* BRIEF
Go through the data below. List every line that holds the word "high".

* DATA IN THIS EXERCISE
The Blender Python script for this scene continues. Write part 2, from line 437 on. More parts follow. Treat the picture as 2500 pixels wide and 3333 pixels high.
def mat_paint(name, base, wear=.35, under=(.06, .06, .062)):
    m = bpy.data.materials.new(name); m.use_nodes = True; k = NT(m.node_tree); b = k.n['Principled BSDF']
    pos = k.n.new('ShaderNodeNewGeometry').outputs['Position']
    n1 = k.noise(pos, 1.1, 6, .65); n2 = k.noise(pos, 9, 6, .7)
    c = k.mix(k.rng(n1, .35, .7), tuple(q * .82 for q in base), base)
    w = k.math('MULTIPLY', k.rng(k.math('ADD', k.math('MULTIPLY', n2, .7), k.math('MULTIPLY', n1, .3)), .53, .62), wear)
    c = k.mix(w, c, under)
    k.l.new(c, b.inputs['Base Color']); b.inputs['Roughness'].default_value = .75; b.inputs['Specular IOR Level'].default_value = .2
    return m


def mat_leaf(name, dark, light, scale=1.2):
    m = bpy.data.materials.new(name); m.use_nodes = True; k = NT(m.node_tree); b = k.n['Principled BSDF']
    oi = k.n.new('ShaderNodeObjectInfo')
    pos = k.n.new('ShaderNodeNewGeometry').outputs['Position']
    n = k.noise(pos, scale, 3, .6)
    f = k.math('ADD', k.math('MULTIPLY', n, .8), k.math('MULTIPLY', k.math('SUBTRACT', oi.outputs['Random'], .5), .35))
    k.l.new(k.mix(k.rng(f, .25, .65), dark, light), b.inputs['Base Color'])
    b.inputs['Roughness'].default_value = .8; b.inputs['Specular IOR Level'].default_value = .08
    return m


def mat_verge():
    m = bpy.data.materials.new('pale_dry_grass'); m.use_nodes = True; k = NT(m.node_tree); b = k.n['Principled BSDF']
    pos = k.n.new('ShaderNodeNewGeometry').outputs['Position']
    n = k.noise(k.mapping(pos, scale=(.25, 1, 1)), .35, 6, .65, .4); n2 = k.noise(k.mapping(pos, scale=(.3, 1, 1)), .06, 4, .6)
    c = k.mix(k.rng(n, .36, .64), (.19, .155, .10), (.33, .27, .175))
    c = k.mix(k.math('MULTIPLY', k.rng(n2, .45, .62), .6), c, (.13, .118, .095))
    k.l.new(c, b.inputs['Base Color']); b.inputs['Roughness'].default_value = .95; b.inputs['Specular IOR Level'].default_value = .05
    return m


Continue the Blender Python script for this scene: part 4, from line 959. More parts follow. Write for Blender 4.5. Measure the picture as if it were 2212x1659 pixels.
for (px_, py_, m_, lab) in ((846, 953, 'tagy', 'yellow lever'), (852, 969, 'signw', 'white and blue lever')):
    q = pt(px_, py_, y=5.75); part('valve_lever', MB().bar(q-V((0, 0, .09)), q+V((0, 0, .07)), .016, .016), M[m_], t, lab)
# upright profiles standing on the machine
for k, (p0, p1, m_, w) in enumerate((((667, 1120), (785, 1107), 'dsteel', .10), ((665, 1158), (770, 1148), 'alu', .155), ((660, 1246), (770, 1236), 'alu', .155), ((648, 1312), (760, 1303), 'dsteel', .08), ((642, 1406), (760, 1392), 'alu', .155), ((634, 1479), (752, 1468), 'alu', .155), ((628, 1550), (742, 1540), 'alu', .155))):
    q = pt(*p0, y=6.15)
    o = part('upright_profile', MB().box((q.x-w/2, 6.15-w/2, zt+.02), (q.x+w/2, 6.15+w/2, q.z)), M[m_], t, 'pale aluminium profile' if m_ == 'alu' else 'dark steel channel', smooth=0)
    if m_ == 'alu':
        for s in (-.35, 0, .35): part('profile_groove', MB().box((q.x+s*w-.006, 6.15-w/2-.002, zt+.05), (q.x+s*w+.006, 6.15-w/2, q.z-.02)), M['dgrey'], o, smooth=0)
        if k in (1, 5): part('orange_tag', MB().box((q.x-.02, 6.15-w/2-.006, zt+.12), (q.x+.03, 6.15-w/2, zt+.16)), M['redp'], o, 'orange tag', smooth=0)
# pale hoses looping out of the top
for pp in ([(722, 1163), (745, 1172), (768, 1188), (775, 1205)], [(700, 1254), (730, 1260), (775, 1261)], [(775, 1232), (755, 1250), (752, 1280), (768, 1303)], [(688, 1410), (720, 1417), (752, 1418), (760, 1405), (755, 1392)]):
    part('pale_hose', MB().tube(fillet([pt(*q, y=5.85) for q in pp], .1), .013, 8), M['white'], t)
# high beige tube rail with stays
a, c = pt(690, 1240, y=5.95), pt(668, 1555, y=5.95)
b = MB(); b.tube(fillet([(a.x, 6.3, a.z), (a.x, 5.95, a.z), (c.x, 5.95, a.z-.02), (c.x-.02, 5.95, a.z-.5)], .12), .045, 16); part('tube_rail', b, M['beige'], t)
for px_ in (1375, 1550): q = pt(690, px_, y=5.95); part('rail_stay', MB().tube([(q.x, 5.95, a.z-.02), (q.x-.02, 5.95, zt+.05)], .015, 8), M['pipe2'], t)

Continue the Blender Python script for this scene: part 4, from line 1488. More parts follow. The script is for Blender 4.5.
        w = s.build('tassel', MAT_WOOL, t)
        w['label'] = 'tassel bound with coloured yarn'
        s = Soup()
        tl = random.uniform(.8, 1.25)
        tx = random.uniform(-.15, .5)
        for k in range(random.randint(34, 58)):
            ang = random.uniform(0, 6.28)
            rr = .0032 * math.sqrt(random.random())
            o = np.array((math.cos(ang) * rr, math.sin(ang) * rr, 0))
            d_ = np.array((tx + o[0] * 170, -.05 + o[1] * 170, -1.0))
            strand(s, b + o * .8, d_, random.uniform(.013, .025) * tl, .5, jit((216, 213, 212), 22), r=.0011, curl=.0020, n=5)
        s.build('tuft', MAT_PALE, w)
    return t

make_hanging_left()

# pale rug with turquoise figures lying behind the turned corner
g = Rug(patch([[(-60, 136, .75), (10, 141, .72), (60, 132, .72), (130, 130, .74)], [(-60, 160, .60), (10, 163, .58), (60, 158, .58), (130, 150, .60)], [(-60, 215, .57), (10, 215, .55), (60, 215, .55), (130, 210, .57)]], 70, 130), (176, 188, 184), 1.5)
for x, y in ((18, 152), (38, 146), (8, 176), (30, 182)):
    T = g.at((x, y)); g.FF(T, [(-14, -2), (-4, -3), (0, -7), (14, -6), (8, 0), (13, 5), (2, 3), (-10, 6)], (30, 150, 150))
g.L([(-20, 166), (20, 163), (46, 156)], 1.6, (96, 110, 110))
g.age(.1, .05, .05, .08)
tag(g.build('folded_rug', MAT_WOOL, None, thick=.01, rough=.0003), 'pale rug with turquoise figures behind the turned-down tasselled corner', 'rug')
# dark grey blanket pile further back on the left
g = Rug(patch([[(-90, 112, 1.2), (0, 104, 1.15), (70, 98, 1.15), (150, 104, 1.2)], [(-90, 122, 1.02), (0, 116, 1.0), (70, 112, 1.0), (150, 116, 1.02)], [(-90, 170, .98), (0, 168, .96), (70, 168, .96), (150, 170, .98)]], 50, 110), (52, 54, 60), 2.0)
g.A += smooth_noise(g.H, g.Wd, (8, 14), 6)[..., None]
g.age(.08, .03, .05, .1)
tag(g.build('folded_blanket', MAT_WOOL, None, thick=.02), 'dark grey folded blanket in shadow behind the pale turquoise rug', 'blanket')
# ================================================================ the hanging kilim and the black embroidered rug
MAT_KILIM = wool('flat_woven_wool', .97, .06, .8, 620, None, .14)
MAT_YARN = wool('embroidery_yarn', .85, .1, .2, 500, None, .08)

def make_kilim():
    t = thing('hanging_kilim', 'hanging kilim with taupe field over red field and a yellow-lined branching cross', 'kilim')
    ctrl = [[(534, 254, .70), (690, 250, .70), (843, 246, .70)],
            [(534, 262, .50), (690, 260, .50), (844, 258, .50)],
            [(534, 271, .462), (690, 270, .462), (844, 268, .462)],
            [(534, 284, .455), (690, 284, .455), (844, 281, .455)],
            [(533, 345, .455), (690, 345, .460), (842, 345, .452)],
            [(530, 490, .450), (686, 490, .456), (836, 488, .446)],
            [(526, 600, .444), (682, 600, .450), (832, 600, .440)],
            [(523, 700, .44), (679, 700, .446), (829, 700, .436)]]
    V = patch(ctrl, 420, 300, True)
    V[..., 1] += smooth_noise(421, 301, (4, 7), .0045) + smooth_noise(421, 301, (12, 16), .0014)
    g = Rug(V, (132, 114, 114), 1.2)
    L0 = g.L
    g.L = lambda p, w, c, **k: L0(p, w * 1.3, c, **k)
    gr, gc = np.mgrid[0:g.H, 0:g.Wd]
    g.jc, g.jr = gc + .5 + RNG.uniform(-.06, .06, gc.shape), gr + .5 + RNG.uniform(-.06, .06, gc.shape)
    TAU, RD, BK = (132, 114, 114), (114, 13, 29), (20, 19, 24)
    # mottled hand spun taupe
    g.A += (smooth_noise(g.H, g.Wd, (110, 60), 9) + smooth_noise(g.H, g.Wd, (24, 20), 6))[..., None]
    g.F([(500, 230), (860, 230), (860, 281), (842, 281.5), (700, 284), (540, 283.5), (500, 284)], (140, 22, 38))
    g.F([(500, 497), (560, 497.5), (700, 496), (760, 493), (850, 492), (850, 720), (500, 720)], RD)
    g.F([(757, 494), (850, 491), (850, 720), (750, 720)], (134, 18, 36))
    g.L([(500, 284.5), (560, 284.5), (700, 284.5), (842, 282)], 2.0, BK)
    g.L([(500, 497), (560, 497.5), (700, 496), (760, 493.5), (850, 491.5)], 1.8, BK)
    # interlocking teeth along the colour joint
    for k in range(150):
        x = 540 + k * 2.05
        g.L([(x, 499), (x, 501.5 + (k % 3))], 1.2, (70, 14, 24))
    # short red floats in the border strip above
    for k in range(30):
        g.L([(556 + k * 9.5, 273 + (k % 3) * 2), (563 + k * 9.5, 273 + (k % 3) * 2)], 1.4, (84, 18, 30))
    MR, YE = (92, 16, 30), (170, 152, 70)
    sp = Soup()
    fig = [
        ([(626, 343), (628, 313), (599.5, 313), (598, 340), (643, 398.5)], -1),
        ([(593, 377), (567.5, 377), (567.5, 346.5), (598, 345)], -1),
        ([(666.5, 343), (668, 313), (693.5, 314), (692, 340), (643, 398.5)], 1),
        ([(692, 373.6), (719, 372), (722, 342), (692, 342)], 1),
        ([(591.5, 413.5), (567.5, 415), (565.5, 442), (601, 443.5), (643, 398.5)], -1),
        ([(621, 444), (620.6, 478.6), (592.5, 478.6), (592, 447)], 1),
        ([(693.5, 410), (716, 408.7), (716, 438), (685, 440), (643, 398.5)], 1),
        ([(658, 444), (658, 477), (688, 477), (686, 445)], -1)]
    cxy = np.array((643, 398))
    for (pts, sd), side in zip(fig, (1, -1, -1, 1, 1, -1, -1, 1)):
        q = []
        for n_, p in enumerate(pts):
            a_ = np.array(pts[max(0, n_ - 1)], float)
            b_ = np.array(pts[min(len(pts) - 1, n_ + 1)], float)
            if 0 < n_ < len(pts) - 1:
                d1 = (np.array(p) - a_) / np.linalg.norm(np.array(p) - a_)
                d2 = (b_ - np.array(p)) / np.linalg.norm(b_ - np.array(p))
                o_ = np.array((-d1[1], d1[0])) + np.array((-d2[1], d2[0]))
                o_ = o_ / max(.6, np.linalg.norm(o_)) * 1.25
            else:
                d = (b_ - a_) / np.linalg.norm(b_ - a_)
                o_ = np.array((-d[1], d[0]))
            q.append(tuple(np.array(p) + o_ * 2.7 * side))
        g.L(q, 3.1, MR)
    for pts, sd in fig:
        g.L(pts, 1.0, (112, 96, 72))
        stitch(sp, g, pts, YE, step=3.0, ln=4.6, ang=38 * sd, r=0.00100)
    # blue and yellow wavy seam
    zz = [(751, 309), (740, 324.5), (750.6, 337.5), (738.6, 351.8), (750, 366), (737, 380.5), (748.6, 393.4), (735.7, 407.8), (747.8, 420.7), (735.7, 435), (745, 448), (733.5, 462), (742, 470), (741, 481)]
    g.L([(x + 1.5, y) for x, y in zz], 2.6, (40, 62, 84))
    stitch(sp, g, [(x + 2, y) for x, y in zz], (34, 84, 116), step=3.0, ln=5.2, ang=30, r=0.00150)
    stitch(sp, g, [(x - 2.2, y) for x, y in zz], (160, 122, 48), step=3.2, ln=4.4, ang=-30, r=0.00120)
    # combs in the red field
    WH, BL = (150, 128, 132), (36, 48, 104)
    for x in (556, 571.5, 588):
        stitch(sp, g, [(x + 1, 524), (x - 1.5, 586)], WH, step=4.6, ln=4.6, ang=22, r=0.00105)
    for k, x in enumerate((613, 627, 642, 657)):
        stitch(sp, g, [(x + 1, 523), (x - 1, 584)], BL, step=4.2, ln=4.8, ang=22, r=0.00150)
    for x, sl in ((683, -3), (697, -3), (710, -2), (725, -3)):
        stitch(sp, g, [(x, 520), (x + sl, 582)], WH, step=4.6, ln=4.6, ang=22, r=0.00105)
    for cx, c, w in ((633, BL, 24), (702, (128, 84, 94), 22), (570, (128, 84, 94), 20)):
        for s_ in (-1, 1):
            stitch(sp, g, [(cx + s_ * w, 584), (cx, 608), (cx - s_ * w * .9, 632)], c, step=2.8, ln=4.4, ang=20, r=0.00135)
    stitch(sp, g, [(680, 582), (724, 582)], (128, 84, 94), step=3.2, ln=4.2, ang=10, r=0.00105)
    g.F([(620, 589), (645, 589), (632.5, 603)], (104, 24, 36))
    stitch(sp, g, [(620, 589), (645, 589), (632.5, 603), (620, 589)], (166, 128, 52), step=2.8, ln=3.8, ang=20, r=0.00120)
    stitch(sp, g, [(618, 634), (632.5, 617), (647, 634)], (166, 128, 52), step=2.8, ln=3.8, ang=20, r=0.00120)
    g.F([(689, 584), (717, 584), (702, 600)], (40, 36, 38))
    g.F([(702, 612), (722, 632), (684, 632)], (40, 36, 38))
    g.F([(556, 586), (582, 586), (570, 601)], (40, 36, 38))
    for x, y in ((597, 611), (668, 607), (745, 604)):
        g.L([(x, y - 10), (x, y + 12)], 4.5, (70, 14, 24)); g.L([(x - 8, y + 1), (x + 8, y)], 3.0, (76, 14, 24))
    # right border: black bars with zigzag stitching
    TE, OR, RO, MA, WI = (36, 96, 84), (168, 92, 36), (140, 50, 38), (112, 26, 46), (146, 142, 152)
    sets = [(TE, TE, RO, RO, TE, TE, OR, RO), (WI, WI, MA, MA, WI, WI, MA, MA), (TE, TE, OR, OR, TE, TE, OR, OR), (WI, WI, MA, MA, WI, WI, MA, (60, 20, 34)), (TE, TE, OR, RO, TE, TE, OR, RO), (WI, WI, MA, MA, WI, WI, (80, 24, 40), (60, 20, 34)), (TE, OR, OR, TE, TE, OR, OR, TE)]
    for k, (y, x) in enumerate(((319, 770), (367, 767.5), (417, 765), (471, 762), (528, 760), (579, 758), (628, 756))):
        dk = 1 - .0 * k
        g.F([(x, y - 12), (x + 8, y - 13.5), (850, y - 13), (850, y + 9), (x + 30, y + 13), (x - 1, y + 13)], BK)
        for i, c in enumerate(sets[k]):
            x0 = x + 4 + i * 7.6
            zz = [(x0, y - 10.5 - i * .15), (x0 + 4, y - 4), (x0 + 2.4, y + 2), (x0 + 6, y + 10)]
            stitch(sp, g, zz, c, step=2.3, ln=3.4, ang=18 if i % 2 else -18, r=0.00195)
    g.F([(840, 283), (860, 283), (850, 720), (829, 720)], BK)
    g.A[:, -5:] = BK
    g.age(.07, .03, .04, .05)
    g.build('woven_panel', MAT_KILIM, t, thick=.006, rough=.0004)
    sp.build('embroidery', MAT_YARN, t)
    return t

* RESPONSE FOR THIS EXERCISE
The Blender Python script for this scene continues. Write part 2, from line 437 on. More parts follow. Treat the picture as 2500 pixels wide and 3333 pixels high.
# high beige tube rail with stays